Os primeiros três anos de vida são fundamentais para o desenvolvimento das crianças. O prémio Nobel da Economia, James Heckman, provou que cada euro investido em educação dos 0 aos 3 anos tem um retorno muito mais elevado do que em fases posteriores. Garantem os especialistas que o desenvolvimento cognitivo, emocional e motor, que é aquilo que proporciona a melhoria dos resultados académicos dos alunos, além dos seus vencimentos em ordenados em adulto, as condições de saúde e a diminuição da pobreza, começa e, mais do que isso, é essencial nestes primeiros anos. Mas em Portugal as contas são feitas ao contrário. A rede de creches cobre apenas 50% das necessidades, sendo as famílias com maior rendimento as que têm mais acesso à creche e ao pré-escolar. Esta taxa tem-se mantido inalterada desde 2015, apesar de sucessivos governos terem apontado como prioritário em cada programa uma rede universal de creches.
“A maior taxa de retorno no desenvolvimento da primeira infância advém do investimento o mais cedo possível, desde o nascimento até aos cinco anos de idade, em famílias desfavorecidas. Começar aos três ou quatro anos é demasiado pouco e demasiado tarde, pois não se reconhece que as competências geram competências de uma forma complementar e dinâmica”, escreveu o Nobel em 2012. Ou seja, o fosso que separa ricos e pobres na escola já lá está antes das crianças entrarem no ensino obrigatório. E vai-se aprofundando conforme os anos vão avançando.
Apenas 50% das crianças em creches O relatório da OCDE, “Education at a Glance”, um dos mais completos relatórios estatísticos sobre a educação no mundo, publicado no início do mês, revelou que Portugal não reportou os dados referentes às crianças que frequentam creches. No entanto, em relação ao pré-escolar (entre os 3 e os 5 anos de idade), somos o país da OCDE onde as famílias gastam mais dinheiro. Isto, apesar de teoricamente o ensino pré-escolar ser universal e gratuito.
Mas nem é só pela questão de combate à desigualdade social que o problema das creches é fundamental. O acesso à creche é um dos principais incentivos à natalidade a par da habitação. E Portugal é um dos países mais velhos do mundo. Segundo relatório do Tribunal de Contas sobre este tema referente a 2023, “o Instituto da Segurança Social (ISS) desconhece o número de crianças inscritas em listas de espera, o que prejudica a formulação e avaliação de políticas públicas para a área da infância”.
O número de lugares existentes em creches, 119.616, permitia abranger cerca de 50,4% das 237.470 crianças com menos de três anos em 2022. Em 2023, a gratuitidade foi alargada às creches da rede privada e da rede solidária. Cerca de 73% (438) das creches da rede privada-lucrativa celebraram termos de adesão com o ISS, o que permitiu abranger mais 12.301 crianças pela gratuitidade em 2023. Atualmente existem 100.124 crianças abrangidas pela medida da gratuitidade “Creche Feliz”, destinada a todas crianças nascidas a partir de 01 de setembro de 2021, e 1.998 creches aderentes.

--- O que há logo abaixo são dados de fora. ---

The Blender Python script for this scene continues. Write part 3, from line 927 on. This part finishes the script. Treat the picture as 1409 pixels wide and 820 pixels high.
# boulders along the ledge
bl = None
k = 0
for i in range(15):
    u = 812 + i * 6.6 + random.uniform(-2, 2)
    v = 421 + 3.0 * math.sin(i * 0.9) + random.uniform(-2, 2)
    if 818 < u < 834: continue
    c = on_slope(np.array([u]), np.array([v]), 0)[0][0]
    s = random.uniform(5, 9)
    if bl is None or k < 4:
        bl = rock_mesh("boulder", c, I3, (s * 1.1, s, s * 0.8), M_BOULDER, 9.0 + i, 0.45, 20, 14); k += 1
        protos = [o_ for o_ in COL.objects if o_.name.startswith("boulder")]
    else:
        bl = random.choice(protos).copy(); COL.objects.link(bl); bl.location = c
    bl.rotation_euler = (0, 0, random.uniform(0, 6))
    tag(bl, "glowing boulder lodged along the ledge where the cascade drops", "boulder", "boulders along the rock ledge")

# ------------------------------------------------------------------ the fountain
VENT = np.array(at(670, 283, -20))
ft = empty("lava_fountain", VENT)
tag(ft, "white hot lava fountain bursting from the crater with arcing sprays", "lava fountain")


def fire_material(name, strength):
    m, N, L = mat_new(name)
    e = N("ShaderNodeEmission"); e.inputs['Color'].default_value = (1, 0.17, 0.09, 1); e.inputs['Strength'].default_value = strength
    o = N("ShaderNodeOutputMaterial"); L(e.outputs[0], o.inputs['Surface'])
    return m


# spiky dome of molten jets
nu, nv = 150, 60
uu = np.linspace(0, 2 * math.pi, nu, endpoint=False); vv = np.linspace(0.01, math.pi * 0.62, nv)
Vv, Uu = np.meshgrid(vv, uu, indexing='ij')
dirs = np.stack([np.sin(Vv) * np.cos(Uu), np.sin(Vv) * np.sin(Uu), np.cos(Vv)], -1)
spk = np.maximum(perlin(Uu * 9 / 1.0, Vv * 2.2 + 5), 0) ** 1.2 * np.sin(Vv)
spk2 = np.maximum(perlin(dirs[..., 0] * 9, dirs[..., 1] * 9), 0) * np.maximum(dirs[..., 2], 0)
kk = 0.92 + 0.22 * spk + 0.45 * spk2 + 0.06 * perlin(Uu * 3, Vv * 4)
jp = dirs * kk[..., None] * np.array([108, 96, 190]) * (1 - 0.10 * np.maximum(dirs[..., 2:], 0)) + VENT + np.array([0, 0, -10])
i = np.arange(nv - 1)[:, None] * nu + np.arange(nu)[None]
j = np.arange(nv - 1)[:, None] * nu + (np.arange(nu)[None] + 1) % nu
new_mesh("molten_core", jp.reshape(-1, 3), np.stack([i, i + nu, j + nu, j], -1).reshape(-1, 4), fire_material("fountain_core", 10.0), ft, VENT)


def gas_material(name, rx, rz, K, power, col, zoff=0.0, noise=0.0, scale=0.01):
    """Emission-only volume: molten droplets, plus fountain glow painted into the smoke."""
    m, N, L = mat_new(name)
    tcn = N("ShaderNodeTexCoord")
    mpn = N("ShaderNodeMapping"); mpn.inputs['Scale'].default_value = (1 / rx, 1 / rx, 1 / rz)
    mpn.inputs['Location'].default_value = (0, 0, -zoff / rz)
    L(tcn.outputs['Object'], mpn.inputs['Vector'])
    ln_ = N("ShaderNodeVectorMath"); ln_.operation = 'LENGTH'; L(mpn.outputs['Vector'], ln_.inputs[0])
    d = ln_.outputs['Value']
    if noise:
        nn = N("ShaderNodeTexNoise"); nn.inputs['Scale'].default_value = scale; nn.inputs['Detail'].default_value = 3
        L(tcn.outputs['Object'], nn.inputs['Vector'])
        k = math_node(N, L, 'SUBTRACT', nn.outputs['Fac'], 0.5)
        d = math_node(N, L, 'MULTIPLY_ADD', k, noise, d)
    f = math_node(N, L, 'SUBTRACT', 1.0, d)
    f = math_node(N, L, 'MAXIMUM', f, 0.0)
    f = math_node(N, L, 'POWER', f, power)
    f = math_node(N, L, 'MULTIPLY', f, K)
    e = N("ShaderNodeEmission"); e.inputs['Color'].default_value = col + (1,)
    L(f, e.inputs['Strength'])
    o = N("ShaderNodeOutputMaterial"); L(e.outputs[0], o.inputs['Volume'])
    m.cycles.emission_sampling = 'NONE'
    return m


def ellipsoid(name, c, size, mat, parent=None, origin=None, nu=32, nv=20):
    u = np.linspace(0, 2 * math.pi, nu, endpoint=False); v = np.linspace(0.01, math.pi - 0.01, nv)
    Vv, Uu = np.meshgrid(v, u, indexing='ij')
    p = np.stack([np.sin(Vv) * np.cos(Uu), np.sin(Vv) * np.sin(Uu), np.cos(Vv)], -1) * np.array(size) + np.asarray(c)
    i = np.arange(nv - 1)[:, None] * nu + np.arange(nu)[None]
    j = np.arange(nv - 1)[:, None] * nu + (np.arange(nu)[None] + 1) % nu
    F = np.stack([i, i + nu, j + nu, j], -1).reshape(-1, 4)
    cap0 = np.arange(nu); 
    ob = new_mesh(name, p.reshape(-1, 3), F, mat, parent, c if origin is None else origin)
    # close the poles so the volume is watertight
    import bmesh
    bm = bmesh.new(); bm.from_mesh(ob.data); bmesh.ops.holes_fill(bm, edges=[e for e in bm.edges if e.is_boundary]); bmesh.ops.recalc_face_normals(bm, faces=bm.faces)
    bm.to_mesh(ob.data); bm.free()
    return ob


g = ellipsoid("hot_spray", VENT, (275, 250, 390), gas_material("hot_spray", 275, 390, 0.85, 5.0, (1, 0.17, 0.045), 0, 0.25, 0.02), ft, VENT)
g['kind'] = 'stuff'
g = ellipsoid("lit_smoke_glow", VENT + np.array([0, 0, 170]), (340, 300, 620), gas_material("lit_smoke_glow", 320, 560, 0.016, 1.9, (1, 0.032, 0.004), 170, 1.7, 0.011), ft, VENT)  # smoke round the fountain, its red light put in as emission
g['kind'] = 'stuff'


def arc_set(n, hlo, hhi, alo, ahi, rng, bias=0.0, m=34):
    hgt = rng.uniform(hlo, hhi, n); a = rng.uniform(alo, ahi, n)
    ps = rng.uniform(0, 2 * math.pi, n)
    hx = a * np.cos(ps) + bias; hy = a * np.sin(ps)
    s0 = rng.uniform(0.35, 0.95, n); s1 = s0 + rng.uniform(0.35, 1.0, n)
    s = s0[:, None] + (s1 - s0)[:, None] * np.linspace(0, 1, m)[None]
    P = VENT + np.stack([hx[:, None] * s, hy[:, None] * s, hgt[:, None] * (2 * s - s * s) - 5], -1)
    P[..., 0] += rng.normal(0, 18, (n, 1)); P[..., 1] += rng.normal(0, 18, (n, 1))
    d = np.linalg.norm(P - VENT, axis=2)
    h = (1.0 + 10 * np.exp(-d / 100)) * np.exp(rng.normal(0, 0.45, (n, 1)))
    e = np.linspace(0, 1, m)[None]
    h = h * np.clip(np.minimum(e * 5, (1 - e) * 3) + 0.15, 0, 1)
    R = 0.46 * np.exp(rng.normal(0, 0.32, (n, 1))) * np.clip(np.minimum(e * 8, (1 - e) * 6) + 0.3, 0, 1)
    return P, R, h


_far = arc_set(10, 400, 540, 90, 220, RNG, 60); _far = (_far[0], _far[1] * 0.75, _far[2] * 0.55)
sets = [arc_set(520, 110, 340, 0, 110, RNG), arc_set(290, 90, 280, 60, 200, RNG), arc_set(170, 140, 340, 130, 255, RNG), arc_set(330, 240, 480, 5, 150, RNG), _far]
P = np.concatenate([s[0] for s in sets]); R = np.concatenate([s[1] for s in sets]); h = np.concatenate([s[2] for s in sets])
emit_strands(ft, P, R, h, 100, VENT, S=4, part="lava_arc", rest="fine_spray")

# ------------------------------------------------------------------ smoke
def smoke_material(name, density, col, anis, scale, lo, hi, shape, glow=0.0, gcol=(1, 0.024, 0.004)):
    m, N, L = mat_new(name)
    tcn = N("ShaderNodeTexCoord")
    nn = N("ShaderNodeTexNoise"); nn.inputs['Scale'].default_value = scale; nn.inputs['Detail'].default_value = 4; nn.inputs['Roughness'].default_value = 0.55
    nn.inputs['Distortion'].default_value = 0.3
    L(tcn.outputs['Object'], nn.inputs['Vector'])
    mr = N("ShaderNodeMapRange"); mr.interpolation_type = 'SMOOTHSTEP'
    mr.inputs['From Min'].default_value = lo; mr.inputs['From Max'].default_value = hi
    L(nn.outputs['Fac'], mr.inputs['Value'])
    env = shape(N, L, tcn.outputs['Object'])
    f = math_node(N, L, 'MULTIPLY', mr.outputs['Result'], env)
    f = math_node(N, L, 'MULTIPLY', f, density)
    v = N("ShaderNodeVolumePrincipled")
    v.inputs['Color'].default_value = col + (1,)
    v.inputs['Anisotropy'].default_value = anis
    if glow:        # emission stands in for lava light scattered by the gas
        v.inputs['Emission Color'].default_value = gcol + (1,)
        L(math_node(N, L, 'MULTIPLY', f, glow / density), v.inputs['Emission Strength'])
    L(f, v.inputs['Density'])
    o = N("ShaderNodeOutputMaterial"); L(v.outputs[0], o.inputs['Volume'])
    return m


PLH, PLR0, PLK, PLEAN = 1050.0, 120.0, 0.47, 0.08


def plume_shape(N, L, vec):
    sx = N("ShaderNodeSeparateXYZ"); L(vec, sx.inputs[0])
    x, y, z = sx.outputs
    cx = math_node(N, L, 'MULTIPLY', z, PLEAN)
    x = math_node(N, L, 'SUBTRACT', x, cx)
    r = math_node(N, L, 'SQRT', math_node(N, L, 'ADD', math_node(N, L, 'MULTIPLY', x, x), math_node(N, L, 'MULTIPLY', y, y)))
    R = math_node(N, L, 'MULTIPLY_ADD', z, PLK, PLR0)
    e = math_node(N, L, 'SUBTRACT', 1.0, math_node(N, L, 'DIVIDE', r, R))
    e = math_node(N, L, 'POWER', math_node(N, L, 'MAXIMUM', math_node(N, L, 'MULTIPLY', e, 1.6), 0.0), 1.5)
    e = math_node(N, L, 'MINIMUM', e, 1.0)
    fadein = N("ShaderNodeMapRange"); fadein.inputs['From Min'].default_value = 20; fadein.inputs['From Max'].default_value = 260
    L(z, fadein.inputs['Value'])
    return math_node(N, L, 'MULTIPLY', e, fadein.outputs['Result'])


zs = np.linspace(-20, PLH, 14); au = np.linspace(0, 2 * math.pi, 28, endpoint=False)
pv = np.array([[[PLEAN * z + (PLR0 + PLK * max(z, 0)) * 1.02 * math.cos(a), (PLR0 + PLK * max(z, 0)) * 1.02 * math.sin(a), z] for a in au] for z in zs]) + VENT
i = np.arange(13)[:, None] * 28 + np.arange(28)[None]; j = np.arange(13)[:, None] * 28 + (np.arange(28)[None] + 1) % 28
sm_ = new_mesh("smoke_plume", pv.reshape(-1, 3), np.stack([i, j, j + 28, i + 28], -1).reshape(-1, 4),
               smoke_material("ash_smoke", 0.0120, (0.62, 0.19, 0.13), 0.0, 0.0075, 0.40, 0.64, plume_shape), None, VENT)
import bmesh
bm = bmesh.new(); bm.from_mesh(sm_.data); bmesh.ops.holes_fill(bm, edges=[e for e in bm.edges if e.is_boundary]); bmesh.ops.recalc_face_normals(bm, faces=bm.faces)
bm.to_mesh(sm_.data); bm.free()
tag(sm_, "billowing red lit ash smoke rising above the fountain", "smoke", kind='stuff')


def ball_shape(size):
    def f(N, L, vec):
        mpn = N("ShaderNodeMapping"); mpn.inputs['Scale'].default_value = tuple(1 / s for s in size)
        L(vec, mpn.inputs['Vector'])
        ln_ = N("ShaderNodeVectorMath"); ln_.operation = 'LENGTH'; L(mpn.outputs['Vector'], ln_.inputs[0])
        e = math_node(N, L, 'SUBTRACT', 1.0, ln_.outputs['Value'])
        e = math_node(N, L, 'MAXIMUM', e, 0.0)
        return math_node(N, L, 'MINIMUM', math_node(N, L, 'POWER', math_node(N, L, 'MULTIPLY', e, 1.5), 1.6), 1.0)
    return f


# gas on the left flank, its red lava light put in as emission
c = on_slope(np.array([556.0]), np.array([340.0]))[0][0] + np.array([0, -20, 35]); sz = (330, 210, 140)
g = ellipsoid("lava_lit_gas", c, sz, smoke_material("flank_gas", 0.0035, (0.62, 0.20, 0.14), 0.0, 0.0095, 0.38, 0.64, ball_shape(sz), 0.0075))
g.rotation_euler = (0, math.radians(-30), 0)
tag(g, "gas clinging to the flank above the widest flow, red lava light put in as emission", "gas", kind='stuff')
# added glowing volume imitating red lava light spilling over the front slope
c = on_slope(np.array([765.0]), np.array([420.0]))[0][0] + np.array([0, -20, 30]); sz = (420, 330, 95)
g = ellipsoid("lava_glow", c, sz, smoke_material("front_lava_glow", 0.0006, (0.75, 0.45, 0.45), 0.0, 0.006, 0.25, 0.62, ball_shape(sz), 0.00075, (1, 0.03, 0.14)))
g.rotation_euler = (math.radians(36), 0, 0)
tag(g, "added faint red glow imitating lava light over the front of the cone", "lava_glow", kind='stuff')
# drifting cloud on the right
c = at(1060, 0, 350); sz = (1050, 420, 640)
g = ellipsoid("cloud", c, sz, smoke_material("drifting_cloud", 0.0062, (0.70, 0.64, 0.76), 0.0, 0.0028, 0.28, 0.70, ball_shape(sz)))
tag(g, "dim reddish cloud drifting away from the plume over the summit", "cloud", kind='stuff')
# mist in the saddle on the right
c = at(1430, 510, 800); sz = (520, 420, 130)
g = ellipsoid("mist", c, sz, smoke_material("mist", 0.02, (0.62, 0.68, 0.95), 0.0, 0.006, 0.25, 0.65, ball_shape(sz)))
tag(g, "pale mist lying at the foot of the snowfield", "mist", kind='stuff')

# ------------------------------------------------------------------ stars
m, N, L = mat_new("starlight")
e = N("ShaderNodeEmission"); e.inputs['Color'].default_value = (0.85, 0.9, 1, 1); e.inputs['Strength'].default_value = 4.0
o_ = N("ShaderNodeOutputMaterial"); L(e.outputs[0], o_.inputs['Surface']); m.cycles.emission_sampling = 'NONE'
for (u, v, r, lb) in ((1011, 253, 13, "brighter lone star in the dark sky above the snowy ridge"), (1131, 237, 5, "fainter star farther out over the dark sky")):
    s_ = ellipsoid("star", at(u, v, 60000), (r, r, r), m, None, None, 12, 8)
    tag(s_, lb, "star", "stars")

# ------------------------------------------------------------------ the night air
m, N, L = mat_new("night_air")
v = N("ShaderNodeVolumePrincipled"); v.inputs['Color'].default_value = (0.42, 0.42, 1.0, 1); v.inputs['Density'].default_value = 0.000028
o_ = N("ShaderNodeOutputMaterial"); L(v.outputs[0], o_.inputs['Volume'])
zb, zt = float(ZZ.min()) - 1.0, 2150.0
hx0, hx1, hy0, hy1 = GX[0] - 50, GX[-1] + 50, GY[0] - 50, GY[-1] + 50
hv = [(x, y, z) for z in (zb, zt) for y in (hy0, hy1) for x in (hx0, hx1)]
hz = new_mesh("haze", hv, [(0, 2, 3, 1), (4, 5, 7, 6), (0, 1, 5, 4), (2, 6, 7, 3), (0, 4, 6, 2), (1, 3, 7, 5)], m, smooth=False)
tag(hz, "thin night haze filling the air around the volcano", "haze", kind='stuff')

Em setembro de 2024, cerca de 29.000 crianças concluirão o ciclo de frequência em creches, por terem atingido os 3 anos. Destas, 12.070 frequentam o programa ‘Creche Feliz’, devendo transitar para a rede de educação pré-escolar. Para assegurar a universalização da educação pré-escolar aos 3 anos, estarão em falta mais de 19.600 lugares. “É grave e incompreensível a ausência de planeamento por parte do Governo anterior, que não previu a necessidade de criação de milhares de vagas na educação pré-escolar, de modo a acomodar o aumento de procura por parte de crianças às quais já foi garantido o acesso gratuito à creche”, acusa o Ministério da Educação. Para estudar a dimensão do problema foi criado um grupo de trabalho interministerial. A meta é “realizar, até ao final de junho de 2024, um diagnóstico detalhado da rede existente de estabelecimentos de creche e de jardim de infância”. Até lá, é esperar para ver o que se segue. Entretanto, o fosso descrito por Heckmen vai aumentando.